More and more priests are simply summoned to the bishop’s office where they are faced with the bishop and his minions. The priests are not allowed to have even one trusted person accompanying them. They are told there is an accusation against them, usually of some 40 or 50 years ago, told to vacate the rectory, and sent on their way. Where is he to go? A priest in Ohio who was kicked out of his rectory had suffered several heart attacks and a kind parishioner took him in. For her good deed she received a blistering letter from her bishop condemning her for what she had done. The woman saved the priest’s life. He had nowhere to go except under a bridge or a homeless shelter. What manner of bishop would want that on his conscience?

Yes, this is what American priests are facing. Who in his right mind would become a priest during the reign of such bishops? This is the ultimate act of betrayal of our priests. We the People allow the bishops to behave towards our priests as if they are beggars at the table of the bishops. They serve at the pleasure of the bishops. What about the pleasure of the Church, we the People? Not one iota of thought is ever given to the good name and reputation of that priest? The parishioners are left stunned and without a beloved priest.

A few weeks ago Cardinal Sean O’Malley in Boston gave six elderly priests in a residential home orders to leave immediately because somebody popped up on the radar and said they remembered being abused by those priests. These men had served the Church well with no accusations and without one whit of proof – Cardinal O’Malley ordered those elderly, sick men on the streets. Two of the priests died from the shock and horror of being kicked while down by their bishop, and two others are missing and feared stranded somewhere or dead. Is that the behavior of a good shepherd? Shame on Cardinal O’Malley who is so proud of his Order that he always wears his Franciscan habit; he of the Franciscans who preach that “fraternity with all creatures is fraternity with all men”; he whose Order takes care of their own in prison and thereafter; he, the proud Franciscan bishop who orders the old and infirm diocesan priests out of Catholic residences and into the mean streets. What spiritual strength it must take to muster the nerve to flaunt both the Franciscan Order and God Almighty. For more on Cardinal O’Malley see Carol McKinley’s blog: http://throwthebumsoutin2010.blogspot.com (The Civil and Canonical Rights of Roman Catholic Priests in Boston). It sends a chilling message.
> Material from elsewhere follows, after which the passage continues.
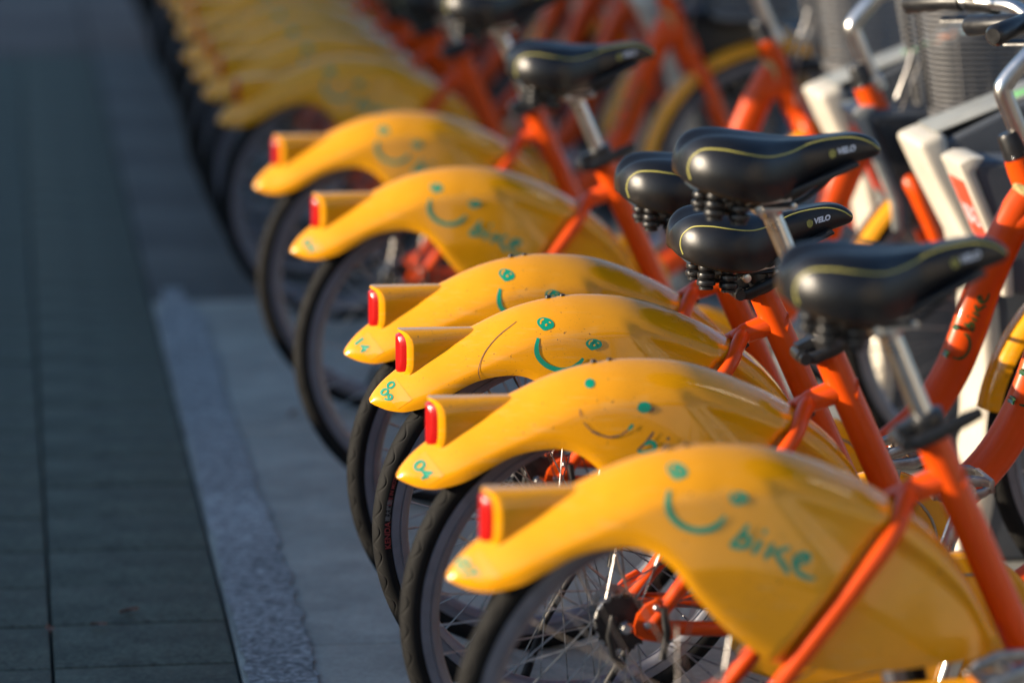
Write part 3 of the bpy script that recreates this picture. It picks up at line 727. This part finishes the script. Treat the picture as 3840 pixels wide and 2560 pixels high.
ME['lamp'] = MB().lathe([(0, .0), (.018, .002), (.024, .02), (.024, .035), (.010, .05), (0, .05)], 20, (1.215, 0, .70), axis='X').mesh('front_lamp')

# ================================================================== ASSEMBLE BICYCLES
ORD = ['nearest', 'second', 'third', 'fourth', 'fifth', 'sixth', 'seventh', 'eighth', 'ninth', 'tenth', 'eleventh', 'twelfth', 'thirteenth', 'fourteenth', 'fifteenth', 'sixteenth', 'seventeenth', 'eighteenth', 'nineteenth', 'twentieth', 'twenty-first', 'twenty-second']
def bicycle(i, x, y, lift, tilt, label, crank_deg, worn=False, sticker=None, near=False, tyre_text=False, lean=0.0, yaw=0.0):
    b = empty('city_bicycle', (x, y, 0), label=label, category='bicycle', group='hire bicycles parked in a row')
    b.rotation_euler = (lean, 0, yaw)
    P = lambda nm, key, m, par=b, loc=(0, 0, 0), rot=(0, 0, 0): link(nm, ME[key], m, par, loc, rot)
    # wheels
    for key, loc in (('rear', (0, 0, .30)), ('front', tuple(FA))):
        rot = (0, 0 if tyre_text else random.uniform(0, 6.28), 0)
        w_ = P('rear_wheel' if key == 'rear' else 'front_wheel', key+'_tire', M_tire, b, loc, rot)
        P('rim', key+'_rim', M_rim, w_); P('hub', 'hub', M_stl, w_)
        if key == 'rear':
            if near:
                for k in range(36):
                    s = 1 if k % 2 else -1; ld = 1 if (k//2) % 2 else -1
                    P('spoke', f'rear_spoke{s}{ld}', M_stl, w_, (0, 0, 0), (0, 2*math.pi*k/36, 0))
            else:
                o = P('spokes', 'rear_spokes', M_stl, w_); o['kind'] = 'stuff'
            P('sprocket', 'sprocket', M_drk, w_, (0, -.104, 0)); P('brake_drum', 'brake_drum', M_drk, w_); P('drum_ring', 'drum_ring', M_chr, w_)
            if tyre_text:
                P('red_lettering', 'tyre_text_red', M_redp, w_)['kind'] = 'stuff'; P('grey_lettering', 'tyre_text_grey', M_gryp, w_)['kind'] = 'stuff'
        else:
            o = P('spokes', 'front_spokes', M_stl, w_); o['kind'] = 'stuff'
    # rear fender
    ym = M_yelworn if worn else M_yel
    f = bpy.data.objects.new('rear_fender', ME['rear_fender'].copy() if worn else ME['rear_fender']); COL.objects.link(f); f.parent = b
    if not f.data.materials: f.data.materials.append(ym)
    if worn: f['label'] = 'scuffed fender with the smiling print half rubbed away'
    h = ME['tail_housing'].copy() if worn else ME['tail_housing']
    link('tail_light_housing', h, ym, f)
    P('tail_light_lens', 'tail_lens', M_red, f)
    if worn:
        o = P('worn_print', 'worn_face', M_grn, f); o['kind'] = 'stuff'; o = P('print_residue', 'worn_residue', M_resid, f); o['kind'] = 'stuff'
    else:
        pk = str(i if i in PSH else 4); P('smile_print', 'smile_print'+pk, M_grn, f); o = P('eye_glints', 'eye_glint'+pk, M_yel, f); o['kind'] = 'stuff'
        for k in range(2): P('eye_print', f'eye_print{k}'+pk, M_grn, f)
        for k in range(5): P('letter', f'letter{k}'+pk, M_grn, f)
    if sticker:
        P('number_sticker', 'sticker', M_stk, f); o = P('number_print', sticker, M_grn, f); o['kind'] = 'stuff'
    if i == 2: P('scratch_lines', 'seam', M_resid, f)['kind'] = 'stuff'
    if i < 4:
        for bx in (-.032, -.010):
            P('crest_bolt', 'crest_bolt', M_drk, f, (bx, 0, .653+.06*(bx+.032)))
    # frame
    P('seat_tube', 'seat_tube', M_ora); mt = P('main_tube', 'main_tube', M_ora); P('tube_print', 'tube_print', M_dgrn, mt)['kind'] = 'stuff'
    ht = P('head_tube', 'head_tube', M_ora); P('head_badge', 'head_badge', M_badge, ht); P('headset_stack', 'headset', M_blk)
    P('seat_lug', 'seat_lug', M_ora); c_ = P('fender_clip', 'stay_clip', M_blk)
    P('clip_bolt', 'stay_clip_bolt', M_chr, c_, (.262, -.025, .578))
    for s in (-1, 1):
        P('seat_stay', f'seat_stay{s}', M_ora); P('chain_stay', f'chain_stay{s}', M_ora)
        d = P('dropout_plate', f'dropout{s}', M_ora)
        if s < 0:
            P('axle_nut', 'axle_nut', M_chr, d, (0, -.090, .30))
            for q in ((.030, .302), (.043, .326)): P('dropout_bolt', 'drop_bolt', M_chr, d, (q[0], -.0898, q[1]))
    P('brake_arm', 'brake_arm', M_drk); P('brake_arm', 'brake_arm2', M_drk)
    g_ = P('chain_guard', 'chain_guard', M_yel); P('guard_ring', 'guard_trim', M_stl, g_)
    for s, ad in ((-1, crank_deg), (1, crank_deg+180)):
        c = P('crank', f'crank{s}', M_chr, b, (BB[0], 0, BB[1]), (0, -R(ad), 0))
        p = P('pedal', f'pedal{s}', M_stl, c, (.165, 0, 0), (0, R(ad)+R(random.uniform(-14, 4)), 0))
        pr = P('pedal_reflector', f'pedal_ref{s}', M_amb, c, (.165, 0, 0), p.rotation_euler); P('pedal_reflector', f'pedal_refb{s}', M_amb, c, (.165, 0, 0), p.rotation_euler)
    P('kickstand', 'kickstand', M_drk)
    # saddle and post slide along the seat tube
    off = SDIR*(lift/SDIR.z)
    pl = SDIR*min(0, lift/SDIR.z+.005-.30)
    P('seat_post', 'seat_post', M_chr, b, tuple(pl))
    piv = Vector((.289, 0, .682))
    Rm = Matrix.Rotation(tilt, 3, 'Y')
    loc = off+piv-Rm @ piv
    P('saddle_clamp', 'saddle_clamp', M_chr, b, tuple(loc), (0, tilt, 0))
    sd = P('saddle', 'saddle', M_sad, b, tuple(loc), (0, tilt, 0))
    P('piping', 'piping', M_pip, sd); P('piping', 'piping2', M_pip, sd); P('maker_lettering', 'saddle_logo', M_wht, sd)['kind'] = 'stuff'; P('maker_emblem', 'saddle_emblem', M_pip, sd)['kind'] = 'stuff'; P('saddle_base', 'saddle_base', M_blk, sd)
    for s in (-1, 1):
        P('saddle_rail', f'saddle_rail{s}', M_blk, sd)
        for q in (.202, .236): P('saddle_spring', 'saddle_spring', M_blk, sd, (q, s*.048, .7055-(q-.205)*.15))
    P('seat_collar', 'seat_collar', M_blk); P('quick_release_lever', 'quick_release', M_blk)
    # front end
    P('fork_crown', 'fork_crown', M_ora)
    for s in (-1, 1): P('fork_leg', f'fork_leg{s}', M_ora)
    P('front_fender', 'front_fender', M_yel)
    P('stem', 'stem', M_chr); P('stem_clamp', 'stem_clamp', M_chr)
    hb = P('handlebar', 'handlebar', M_chr); P('bar_clamp', 'bar_clamp', M_chr, hb)
    for s in (-1, 1):
        P('grip', f'grip{s}', M_blk, hb); P('brake_lever', f'brake_lever{s}', M_blk, hb); P('cable', f'cable{s}', M_stl)
    P('bell', 'bell', M_blk, hb)
    bk = P('basket', 'basket', M_bsk); P('basket_plate', 'basket_plate', M_blk, bk); P('basket_strap', 'basket_strap-1', M_blk, bk); P('basket_strap', 'basket_strap1', M_blk, bk); P('basket_bracket', 'basket_bracket', M_blk, bk); P('front_lamp', 'lamp', M_blk, bk)
    return b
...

More and more parishioners are standing up for their priests. They must! The priests have nobody else – just us, the people, the Church. We cannot allow them to be kicked out of OUR Church on the sole word of an accuser, with no proof. Our priests have no protection. They are human. They are men. They sin. They are forgiven by God, by some of us, but it seems never by the Church. We are the Church, are we not? The shepherds of the Church have disappointed me to an insurmountable degree. They have cast out some sick priests and many innocent priests on the sole word of some seeking only to enrich themselves at the cost of the lives of the accused. Priests are held to a higher standard than other men, but bishops are held to an even higher standard and they are failing.

The Holy Father’s theme for Lent is justice. The definition of justice he said, “implies ‘to render to every man his due.’ […] In reality, however … what man needs most cannot be guaranteed to him by law.” What priests need most are bishops unafraid of hateful groups and contingency attorneys, both of whom have made suing the Catholic Church a livelihood. Priests need bishops unafraid to speak out about the injustice and unfairness now rampant. Early on there probably were some genuine victims, but now anybody without a conscience and with a need for greed can accuse any priest.

Has anyone asked himself why decent, caring bishops don’t speak up, and stop the nonsense of pushing good priests into tragedy? We know there are good and holy bishops out there who work quietly to help accused, rejected and dejected priests. Their voices can only be heard in the background now because the power grabbers make the most noise. But someday soon the decent bishops will be called upon to restore faith in the Church. We the People wait and pray for their time to come. When the Church is completely bankrupt, or when there are no more priests to accuse, or when married priests are brought back into the Church, or when women are…gasp…ordained as priests, maybe then, just maybe, some errant bishop will stand up and say, “Maybe we made a mistake.”

As for power, privilege and injustice, I wonder if Pope Paul VI had the current crop of bishops in mind when he said the “smoke of Satan has entered the Church.”